醍醐寺で五大力カフェ

※本投稿の写真は薮井芽吹さん


2月23日は毎年、世界文化遺産「京都古都の文化財」を構成する寺でもある醍醐寺(真言宗醍醐派總本山)で、五大力さんの愛称で親しまれる五大力尊仁王会が執り行われます。

五大力さんといえば、大きな鏡餅を持ち上げる行事が有名で、毎年ニュースにもなっています。

五大力さんでは御影(みえい)というお札の授与がこの日に限って受けられます。御影は2月15日から21日まで醍醐派の僧侶1,000人以上が祈祷したもので、多くの参拝者がこれを求めてやってきます。


そうした中、私が担当する科目「コミュニティマネジメント特論」では五大力さんの1日限定で「五大力カフェ」を実施しました。同科目は2015年度に大学コンソーシアム京都が「京都世界遺産PBL」という枠組で始めたものの一つで、昨年度(2016年)の五大力さんでは特設ブースを設けて受講生が制作したポストカード3,000枚を配布しました。

五大力さんの日にこれまで開かれていた伽藍に加え、今年度からは豊臣秀吉の庭や唐門でも有名な三宝院と、寺宝を収蔵する霊宝館も拝観可能になりました。これに合わせて、霊宝館の敷地内にあるスペースを特別に醍醐寺にお借りして五大力カフェが実施されることになったわけです。

今年度の受講生は「醍醐寺の魅力は、人によって異なる魅力が見つけられるというその多様性にこそある」ということと、「僧侶らと今まで以上に気軽な雰囲気で醍醐寺来場者と交流できる開かれた場になってほしい」ということを掲げました。

授業としては企画立案までで終わりなのですが、授業期間終了後も(昨年度受講生同様に)全受講生がボランタリーに活動を続け五大力さんを迎えました。
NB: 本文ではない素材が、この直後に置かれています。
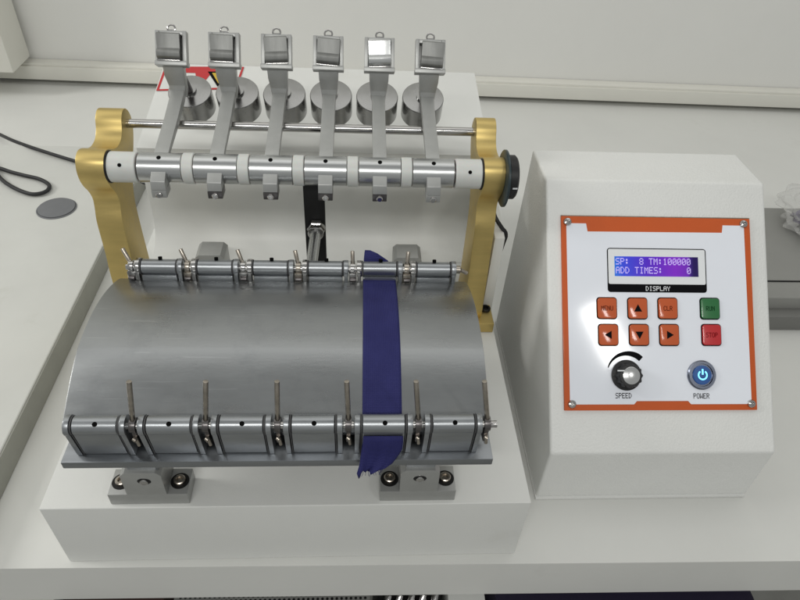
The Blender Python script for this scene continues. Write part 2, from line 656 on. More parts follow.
# black dial outside the right bracket
dl = nb()
lathe(dl, [(0.0310, 0), (0.0325, 0.001), (0.0325, 0.0030), (0.030, 0.0038)], (0.2310, .283, .3280), (0.3, .283, .3280), 56)
dial = obj('dial_plate', dl, teal_black, mach)
bm = nb()
lathe(bm, [(0.0240, 0), (0.0250, 0.001), (0.0250, 0.0085), (0.0230, 0.0105)], (0.2350, .283, .3300), (0.3, .283, .3300), 40)
obj('dial_knob', bm, black, dial)
bm = nb()
box(bm, 0.2385, 0.2440, .2574, .2582, .3295, .3311)
obj('dial_mark', bm, print_white, dial)

# ---- pressure levers
def lever(x, dz_head=0.0, pad_style=0):
    e = Vector((x, 0, 0))
    X = Matrix.Translation(e)
    bm = nb()
    # arm: seen profile in (y,z)
    prof = [(.284, .3380), (.300, .3440), (.350, .3515), (.388, .3600), (.400, .3640), (.404, .3700), (.3985, .3745), (.386, .3700), (.350, .3605), (.300, .3505), (.284, .3465)]
    prism(bm, prof, -0.0078, 0.0078, 0.0008, M=X, ang=20)
    arm = obj('pressure_arm', bm, alu_arm, mach)
    bm = nb()
    # flared neck from the arm up to the head
    t = bmesh.new()
    sec = [((.400, .3630), 0.0078), ((.4030, .3745), 0.0098), ((.3985, .3880), 0.0112), ((.4000, .4055), 0.0118)]
    rings = []
    for (y, z), hw in sec:
        rings.append([t.verts.new(v) for v in ((-hw, y - .0065, z + .004), (hw, y - .0065, z + .004), (hw, y + .006, z - .003), (-hw, y + .006, z - .003))])
    for k in range(3):
        for i in range(4):
            t.faces.new((rings[k][i], rings[k][(i + 1) % 4], rings[k + 1][(i + 1) % 4], rings[k + 1][i]))
    t.faces.new(rings[0][::-1]); t.faces.new(rings[-1])
    bmesh.ops.recalc_face_normals(t, faces=t.faces)
    bev(t, 0.0008)
    merge(bm, t, X)
    obj('neck', bm, alu_arm, arm)
    # sleeve
    bm = nb()
    lathe(bm, [(0.0158, 0), (0.0165, 0.0006), (0.0165, 0.0464), (0.0158, 0.047)], (x - 0.0235, .283, .333), (x + 0.0235, .283, .333), 56)
    obj('sleeve', bm, alu_sleeve, arm)
    bm = nb()
    d = Vector((0, -0.32, 0.95)).normalized()
    p = Vector((x, .283, .333)) + d * 0.0157
    cyl(bm, p, p + d * 0.0011, 0.0024, n=18)
    obj('screw_hole', bm, hole_black, arm)  # black disc for the dark hole in the sleeve
    # clamping tab
    bm = nb()
    prism(bm, [(.2715, .3400), (.2570, .3310), (.2545, .3215), (.2740, .3215)], -0.0078, 0.0078, 0.0006, M=X)
    tb = obj('clamp_tab', bm, alu_arm, arm)
    bm = nb()
    prism(bm, [(.2540, .3213), (.2540, .3125), (.2720, .3125), (.2720, .3213)], -0.0080, 0.0080, 0.0008, M=X)
    obj('lower_tab', bm, dark_steel if abs(x) < 0.12 else alu_arm, arm)
    bm = nb()
    lathe(bm, [(0.0036, 0), (0.0036, 0.0018), (0.0026, 0.0028), (0.0008, 0.0028)], (x, .2542, .3166), (x, .20, .3166), 20)
    obj('tab_screw', bm, chrome, arm)
    # head: frame on a slope facing the camera
    ang = R(57)
    HM = X @ Matrix.Translation((0, .4040, .4190)) @ Matrix.Rotation(ang, 4, 'X')
    # local: x right, y up the slope, z = outward normal
    bm = nb()
    fw, fh = 0.0176, 0.0190
    box(bm, -fw, -fw + .0044, -fh, fh, -.006, .0055, 0.0008, M=HM)
    box(bm, fw - .0044, fw, -fh, fh, -.006, .0055, 0.0008, M=HM)
    box(bm, -fw + .0044, fw - .0044, fh - .0045, fh, -.0055, .0045, 0.0006, M=HM)
    box(bm, -fw - .0006, fw + .0006, -fh - .001, -fh + .0045, -.007, .0080, 0.0010, M=HM)
    box(bm, -fw + .003, fw - .003, -fh + .003, fh - .003, -.010, -.005, 0.0005, M=HM)
    obj('head_frame', bm, alu_arm, arm)
    # pad block with a rolled lower half
    bm = nb()
    tilt = {0: 0.0, 1: R(3), 2: R(-3)}[pad_style % 3] + random.uniform(-.02, .02)
    PM = HM @ Matrix.Rotation(tilt, 4, 'Z') @ Matrix.Diagonal((1, .88, 1, 1))
    pw_ = 0.0131
    sx = -0.002 if x < -0.05 else (0.0022 if x > 0.12 else 0)
    prism_pts = [(-.0145, .001), (-.0150, .0070), (-.0120, .0105), (-.0060, .0118), (-.0030, .0100), (-.0015, .0085), (.0160, .0112), (.0178, .0095), (.0178, .001)]
    prism(bm, prism_pts, -pw_ + sx, pw_ + sx, 0.0006, M=PM)
    obj('pad', bm, alu_sleeve if pad_style == 4 else pad_steel, arm)
    bm = nb()
    box(bm, -pw_ + sx, pw_ + sx, -.0172, -.0152, .002, .0088, 0.0005, M=PM)
    obj('pad_clip', bm, chrome, arm)
    bm = nb()
    # little wire eye on top
    t = bmesh.new()
    rr, r_ = 0.0044, 0.0011
    ns, nr = 20, 8
    vs = []
    for i in range(ns):
        a = 2 * math.pi * i / ns
        vs.append([t.verts.new(((rr + r_ * math.cos(2 * math.pi * k / nr)) * math.cos(a), (rr + r_ * math.cos(2 * math.pi * k / nr)) * math.sin(a) + fh + .003, r_ * math.sin(2 * math.pi * k / nr))) for k in range(nr)])
    for i in range(ns):
        for k in range(nr):
            t.faces.new((vs[i][k], vs[(i + 1) % ns][k], vs[(i + 1) % ns][(k + 1) % nr], vs[i][(k + 1) % nr]))
    merge(bm, t, HM)
    box(bm, -.0035, .0035, fh - .001, fh + .0015, -.003, .003, 0.0004, M=HM)
    obj('top_eye', bm, chrome, arm)
    # weight
    ax = Vector((0, -0.42, 1)).normalized()
    c0 = Vector((x, .4480, .3490))
    bm = nb()
    lathe(bm, [(0.0255, -.0330), (0.0272, -.0310), (0.0272, -.0012), (0.0264, -.0002), (0.0255, 0.0), (0.0090, 0.0), (0.0085, 0.003), (0.006, 0.003)],
          c0, c0 + ax, 64)
    obj('weight', bm, weight_steel, arm)
    bm = nb()
    cyl(bm, c0 - ax * 0.002, Vector((x, .412, .397)), 0.0048, n=20)
    obj('weight_stem', bm, dark_steel, arm)
    return arm

LX = [-0.15, -0.09, -0.03, 0.03, 0.09, 0.15]
for i, x in enumerate(LX):
    lever(x, pad_style=(0, 0, 1, 2, 4, 2)[i])

# ---- crank arm and link rod
bm = nb()
box(bm, 0.0022, 0.0268, .290, .298, H + .001, .340, 0.0008)
obj('crank_arm', bm, blackmat, mach)
bm = nb()
cyl(bm, (0.0162, .2885, .2530), (0.0142, .215, .2510), 0.0064, n=24)
ob = obj('link_rod', bm, alu_sleeve, mach)
bm = nb()
lathe(bm, [(0.0096, 0), (0.0110, 0.001), (0.0110, 0.0075), (0.0096, 0.0085)], (0.0162, .2895, .2530), (0.0142, .215, .2510), 6)
lathe(bm, [(0.0088, 0), (0.0095, 0.001), (0.0095, 0.0050), (0.0070, 0.0062)], (0.0160, .2790, .2528), (0.0142, .215, .2510), 24)
obj('nut', bm, chrome, ob)

# ---- drum
dprof = [(-.0075, .2045), (-.0005, .2180), (.0075, .2315), (.020, .2395), (.038, .2495), (.058, .2565), (.080, .2600), (.100, .2605), (.125, .2575), (.150, .2505), (.175, .2400), (.198, .2270), (.214, .2150)]
def curve_open(P, sub):
    Q = [Vector((*p, 0)) for p in P]
    out = []
    for i in range(len(Q) - 1):
        p0, p1, p2, p3 = Q[max(i - 1, 0)], Q[i], Q[i + 1], Q[min(i + 2, len(Q) - 1)]
        for k in range(sub):
            t = k / sub
            q = 0.5 * ((2 * p1) + (-p0 + p2) * t + (2 * p0 - 5 * p1 + 4 * p2 - p3) * t * t + (-p0 + 3 * p1 - 3 * p2 + p3) * t ** 3)
            out.append((q.x, q.y))
    out.append(P[-1])
    return out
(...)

この間、当初、受講生らが作りたがっていた茶菓「だい☆グミ」(醍醐味との掛詞)制作を断念するなど、受講生にとっては思い通りに行かず悔しいことも多かったはず。
それでも、以前から学生たちが大学生協で食べていたクッキーやドーナツを作っており、醍醐寺のすぐ近くにある障がい者就労支援施設「京都市だいご学園」に、「醍醐の花見」に掛けた桜味の焼きドーナツを開発していただき、受講生にとっても思い入れのあるカフェのメニューになりました。

カフェでは大きな御影ではなく懐中守りと僧侶直筆のカード、そして昨年度の受講生が制作したポストカードが入ったセットの授与も行われました。昨年度の受講生自身がボランティアで店頭に立ったり、客としてカフェに訪れたりして、醍醐寺への愛着を感じさせられます。

僧侶も何名もいらして、カフェのお客さんとの気さくな交流を楽しんでくれました。カフェでは、1年間の授業の内容を紹介したり、2月1日に京都市立醍醐小学校と行った企画「醍醐探検隊」で同校4年生が作った「醍醐寺マップ」を展示していました。

五大力カフェには児童たちも自分たちのマップを観に来てくれ、企画の当日にはゆっくり観られなかった他の班のマップも見ながら盛り上がってくれました。

売り上げを目的としたカフェであれば問題点は多かったかもしれませんが、僧侶と来場者との交流、過去の受講生の拠り所、他事業との連繋などを達成した受講生たちは、本当によくやったと担当教員としては感じています。